Ever since, I've shared his love of the country memorably characterised by Dave Stohler's Dad in Breaking Away as one where "the men shave their legs, but the women don't shave theirs."


I admire Italian design and their passion for the really important things in life -- like cycling.

Across thirty years of velo-obsessiveness, most of my bikes have been Italian, running on Italian hardware.  

But one thing which has begun to grate a little recently is the Italian insistence on their innate superiority in dress sense.   Certainly there was a time when Italians -- especially Italian men --were better dressed than their fellow Europeans, but I think that may have passed.

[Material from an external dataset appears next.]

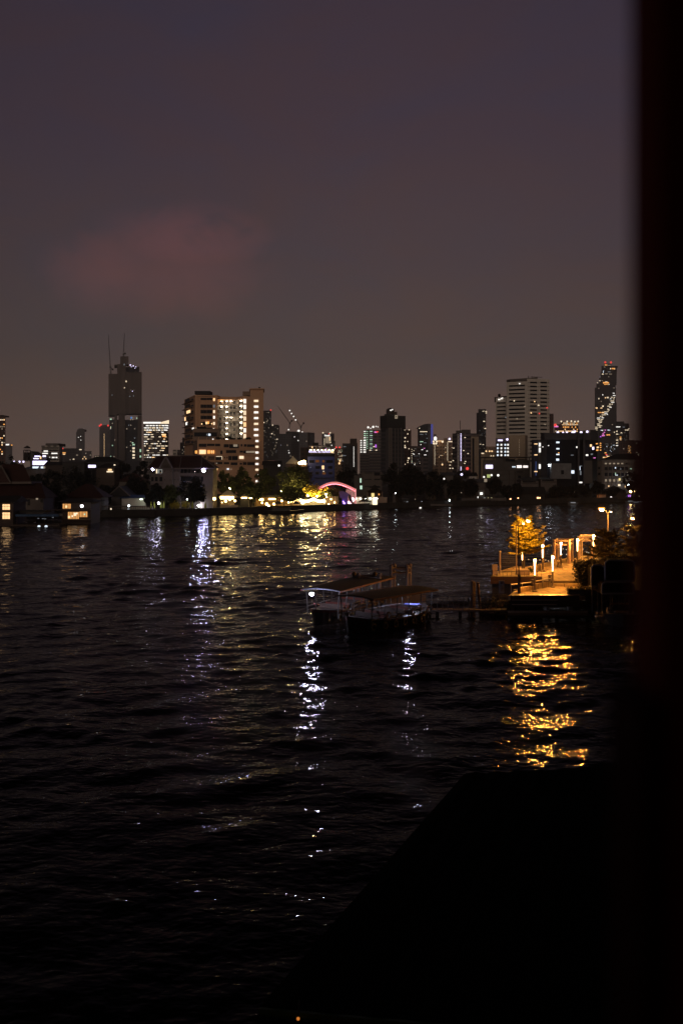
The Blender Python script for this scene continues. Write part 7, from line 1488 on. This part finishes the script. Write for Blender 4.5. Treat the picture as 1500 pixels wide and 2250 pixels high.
bxp(1340, 1386, 1305, 1332, D+5, D+5.15, 'cabin_wall', 'cabin_wall'); MB().ball(P(1368, 1307, D+3.8), .05).build('cabin_lamp', 'lamp_orange', r)
for x in (1344, 1357.5, 1371.5, 1379.8): bxp(x, x+1.6, 1304, 1333, D+2, D+2.1, 'dark_steel', 'mullion')
bxp(1344, 1382, 1319, 1320, D+2, D+2.1, 'dark_steel', 'rail'); bxp(1355, 1369, 1322, 1323.4, D+2.6, D+3.4, 'wood', 'table'); bxp(1349, 1377, 1342.5, 1344, D-.1, D+.2, 'wood_tan', 'bench')
for x in (1310, 1322, 1336, 1349, 1377, 1389): bxp(x, x+1.5, 1343, 1356, D-.2, D-.1, 'grey_edge', 'railing_post')
bxp(1308, 1392, 1354, 1357, D-.5, D-.1, 'grey_edge', 'bumper'); bxp(1334, 1344, 1335, 1352, D+.3, D+.7, 'grey_wall', 'locker')
# mooring piles, gangway and pontoon
for i, (x, yt, rd, dx, lab) in enumerate(((1036.5, 1277, .20, .05, 'thickest leaning timber mooring pile standing in the water'), (1041.5, 1279, .15, -.1, 'timber mooring pile pressed against the thickest one'), (1049, 1280, .14, .32, 'right timber mooring pile leaning away from the others'), (1028.5, 1313, .12, .18, 'shortest timber mooring pile at the left of the cluster'))):
    d_ = 86+i*.25; z1 = ZZ(yt, d_); t = MB().tube((PX(x, d_)+dx, d_, -1), (PX(x, d_), d_, z1), rd, rd*.8, 9).build('mooring_pile', 'wood', None); own(t, (PX(x, d_)+dx, d_, 0)); tag(t, lab, 'pile', 'timber mooring piles')
r = thing('gangway', 'long dark gangway with thin railings between the ferries and the pier', 'gangway', (PX(1005, 82.5), 82.5, .5))
MB().prism([XY(925, 83.5), XY(1112, 83.5), XY(1112, 84.8), XY(925, 84.8)], .38, .52).build('deck', 'wood', r)
rail(r, [(*XY(925, 83.6), .52), (*XY(1112, 83.6), .52)], 1.15, 'dark_steel', posts=16, rad=.03, n2=2, name='railing'); rail(r, [(*XY(925, 84.7), .52), (*XY(1112, 84.7), .52)], 1.15, 'dark_steel', posts=16, rad=.03, n2=2, name='railing')
for x in (960, 1010, 1060, 1095): MB().tube((PX(x, 84.1), 84.1, -1), (PX(x, 84.1), 84.1, .4), .14, n=8).build('pile', 'wood', r)
for i, (x, d_) in enumerate(((1066, 85.6), (1078, 85.2), (1090, 86.2), (1118, 86.0))): 
    rng2 = np.random.RandomState(300+i); t = bush(['left', 'second', 'third', 'right'][i]+' clump of dark reeds between the gangway and the pier', (PX(x, d_), d_, -.1), 1.2, 1.5, 300+i, 'foliage_dark', 420, .11, 'reeds', 'reed clumps by the gangway', 'reed_clump')
r = thing('pontoon', 'dark floating pontoon carrying two steel gate frames behind the ferries', 'pontoon', (PX(850, 88), 88, 0)); MB().prism([XY(742, 87.2), XY(935, 87.2), XY(935, 94), XY(742, 94)], -.4, .62).build('deck', 'wood', r)
for x in (745, 790, 840, 890, 932): MB().tube((PX(x, 87.1), 87.05, .1), (PX(x, 87.1), 87.05, .6), .16, n=8).build('tyre_fender', 'rubber', r)
gate('dark steel gate frame on the pontoon between the two ferries', 787, 833, 88, 89, .62, 1266, 'portal_dark', .17, True, True, -.35); gate('farther dark steel gate frame on the pontoon behind the right ferry', 859, 894, 91, 92, .62, 1247, 'portal_dark', .15, True, True, .32)
# ferries
def make_ferry(label, L_, B_, loc, yaw, zc, nposts, stripe=True, group='covered ferry boats'):
    t = thing('ferry_boat', label, 'boat', (0, 0, 0), group)
    vs, fs = hull_mesh(L_, B_, .75, .05, .45, 26); h = MB().add(vs, fs).build('hull', 'hull_black', t, smooth=False)
    v2, f2 = hull_mesh(L_*1.005, B_*1.03, .2, .52, .45, 26); n = 26
    MB().add([(x, y, z if i % 4 in (0, 3) else max(z, .5)) for i, (x, y, z) in enumerate(v2)], f2).build('red_stripe', 'hull_red', t)
    MB().box(-L_*.38, L_*.38, -B_*.40, B_*.40, .42, .5).build('floor', 'hull_black', t)
    # canopy, slightly cambered, with turned down edge
    a, bw, cl = MB(), B_*.56, L_*.42; m_ = 9; vs = []
    for i in range(2):
        x = (-cl, cl)[i]
        for j in range(m_+1): u = j/m_*2-1; vs.append((x, u*bw, zc+.16*(1-u*u)))
        for j in range(m_+1): u = j/m_*2-1; vs.append((x, u*bw, zc-.09+.16*(1-u*u)))
    k = m_+1; fs = []
    for j in range(m_): fs += [(j, j+1, 2*k+j+1, 2*k+j), (k+j+1, k+j, 3*k+j, 3*k+j+1)]
    fs += [(0, 2*k, 3*k, k), (m_, k+m_, 3*k+m_, 2*k+m_), tuple([*range(k), *range(2*k-1, k-1, -1)])[::-1], tuple([*range(2*k, 3*k), *range(4*k-1, 3*k-1, -1)])]
    a.add(vs, fs); a.build('canopy', 'canvas', t)
    MB().box(-cl-.03, cl+.03, -bw-.05, -bw+.03, zc-.12, zc+.02).box(-cl-.03, cl+.03, bw-.03, bw+.05, zc-.12, zc+.02).build('canopy_trim', 'hull_red', t)
    for i in range(nposts):
        x = -cl*.93+2*cl*.93*i/(nposts-1)
        for s in (-1, 1): MB().tube((x, s*B_*.43, .6), (x, s*B_*.47, zc), .045, n=6).build('post', 'dark_steel', t)
    for s in (-1, 1): MB().tube((-cl*.93, s*B_*.44, 1.25), (cl*.93, s*B_*.44, 1.25), .03, n=6).tube((-cl*.93, s*B_*.435, .95), (cl*.93, s*B_*.435, .95), .025, n=6).build('handrail', 'boat_steel', t)
    nb = int(L_*.7/1.1)
    for i in range(nb):
        x = -L_*.3+i*1.1
        if x < L_*.3: MB().box(x, x+.42, -B_*.34, B_*.34, .86, .93).box(x+.38, x+.44, -B_*.34, B_*.34, .93, 1.3).box(x+.05, x+.12, -B_*.3, -B_*.27, .5, .86).box(x+.05, x+.12, B_*.27, B_*.3, .5, .86).build('bench', 'orange_cloth' if i % 3 == 1 else 'wood', t)
    for i, x in enumerate((-L_*.2, L_*.12, L_*.33)): MB().torus((x, -B_*.475, 1.12), .27, .065).build('life_ring', 'grey_wall', t)
    for i in range(7): 
        x = -L_*.36+i*L_*.12; MB().torus((x, -B_*.505*(1-abs(x/L_*2)**3.2*.5), .42), .24, .09).build('tyre_fender', 'rubber', t)
    MB().box(L_*.30, L_*.37, -B_*.2, B_*.2, .5, 1.35).build('engine_box', 'blue_paint', t)
    MB().tube((-L_*.47, 0, .9), (-L_*.5, 0, 1.7), .05).build('bow_post', 'hull_red', t)
    t.location = loc; t.rotation_euler = (0, 0, yaw); return t
FA = make_ferry('left covered ferry with a glaring white lamp at its near end', 14.2, 3.1, (.75, 85.2, 0), R(66), 2.62, 8)
FB = make_ferry('right covered ferry with red hull and grey canopy, nearest to the camera', 10.0, 3.3, (3.65, 78.6, 0), R(50), 2.60, 6)
def boat_lamp(t, px, py, D, s, m):
    w_ = P(px, py, D); l = Matrix.Rotation(-t.rotation_euler[2], 3, 'Z') @ (w_-Vector(t.location)); b = MB().ball(l, s, 10, 7)
    o = bpy.data.objects.new('deck_lamp', bpy.data.meshes.new('deck_lamp')); o.data.from_pydata(b.v, [], b.f); o.data.materials.append(M[m]); COL.objects.link(o); o.parent = t
    b = MB().tube(l+Vector((0, 0, .05)), l+Vector((.25, .1, .24)), .03).box(l.x-.42, l.x+.42, l.y-.42, l.y+.42, l.z+s+.03, l.z+s+.06); o = bpy.data.objects.new('lamp_bracket', bpy.data.meshes.new('lamp_bracket')); o.data.from_pydata(b.v, [], b.f); o.data.materials.append(M['dark_steel']); COL.objects.link(o); o.parent = t  # bracket plus a plate added to keep lamp light off the canopy
boat_lamp(FA, 684.8, 1305, 78.6, .13, 'lamp_boat')
boat_lamp(FB, 903, 1304, 81.2, .085, 'lamp_boat'); boat_lamp(FA, 762, 1294, 85, .03, 'lamp_boat')

# ================================================================ the photographer's side
r = thing('boathouse', 'black green corrugated roof just below the camera at the lower right', 'building', (6, 19, 0))
A, A2, B2, B_ = Vector((-1.38, 16.8, 3)), Vector((16, 13.9, 3)), Vector((16, 26.8, 4.3)), Vector((3.27, 26.5, 4))
m_ = MB(); n = 44; vs = []
for i in range(n+1):
    p, q_ = A.lerp(A2, i/n), B_.lerp(B2, i/n); h = .05 if i % 2 else 0
    vs += [p+Vector((0, 0, h)), q_+Vector((0, 0, h)), p-Vector((0, 0, .1)), q_-Vector((0, 0, .1))]
fs = []
for i in range(n): a = 4*i; b = a+4; fs += [(a, b, b+1, a+1), (a+2, a+3, b+3, b+2), (a, a+2, b+2, b), (a+1, b+1, b+3, a+3)]
fs += [(0, 1, 3, 2), (4*n, 4*n+2, 4*n+3, 4*n+1)]
m_.add(vs, fs).build('roof', 'green_roof', r)
MB().tube(A+Vector((0, -.06, -.05)), A2+Vector((0, -.06, -.05)), .07).build('gutter', 'green_paint', r)
MB().prism([(-.4, 17.4), (15.5, 14.7), (15.5, 26), (3.6, 25.8)], -1, 2.85).build('walls', 'wood', r)
c = Vector((PX(655, 16.45), 16.45, ZZ(2238, 16.45))); MB().ball(c, .028, 8, 6).build('lamp', 'lamp_dimorange', r); MB().tube(c+Vector((0, 0, .02)), c+Vector((0, .35, .12)), .015).build('lamp_arm', 'dark_steel', r)
r = thing('riverside_hotel', 'dark maroon blurred pillar of the balcony at the right edge, with an added unseen wall behind', 'building', (0, -3, 0))
MB().box(.2095, 1.6, .655, .722, 9.0, 16).build('pillar', 'maroon_wood', r)
MB().box(.1925, .2094, .64, .719, 9.0, 11.852).build('sill_bracket', 'maroon', r)
MB().box(-6, 6, -3, .55, 9.9, 10.3).build('balcony_floor', 'concrete', r); MB().box(-90, 110, -16, -3.02, -1, 42).build('walls', 'peach_dark', r)  # walls: unseen block behind the camera, sized to shade pier and boats
# ================================================================ night haze
mm, nt, out = newmat('haze_air'); pv = nt.nodes.new('ShaderNodeVolumePrincipled'); pv.inputs['Color'].default_value = (.93, .90, .95, 1); pv.inputs['Density'].default_value = .00013
pv.inputs['Anisotropy'].default_value = 0; nt.links.new(pv.outputs[0], out.inputs['Volume']); M['haze_air'] = mm
hz = MB().box(-7000, 7000, -60, 3300, -8, 400).build('haze', 'haze_air'); tag(hz, 'thin night haze over the river and the far city', 'haze', kind='stuff')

Filippo Pozzato is at it again in this month's Cycle Sport -- a man possessed  by the worst peloton hairdo since Laurent Brochard, and wearing a leather jacket he appears to have borrowed from a Neapolitan pimp -- lectures other riders on their clothing deficiencies.  Most of these alleged deficiencies -- he claims -- are because the riders in question are not Italian, and therefore not blessed with innate style.

His argument is weakened slightly by appearing in the same issue as Dave Millar - a man with a real sense of style, and no need to resort to iffy perms and giant designer logos.

And weakened further by these pictures -- admittedly of two of my favourite cyclists of all time. Separated by forty years, but united by a shared inability to look in the mirror before going out.

Not everything Italian is automatically stylish. Enjoy the Giro.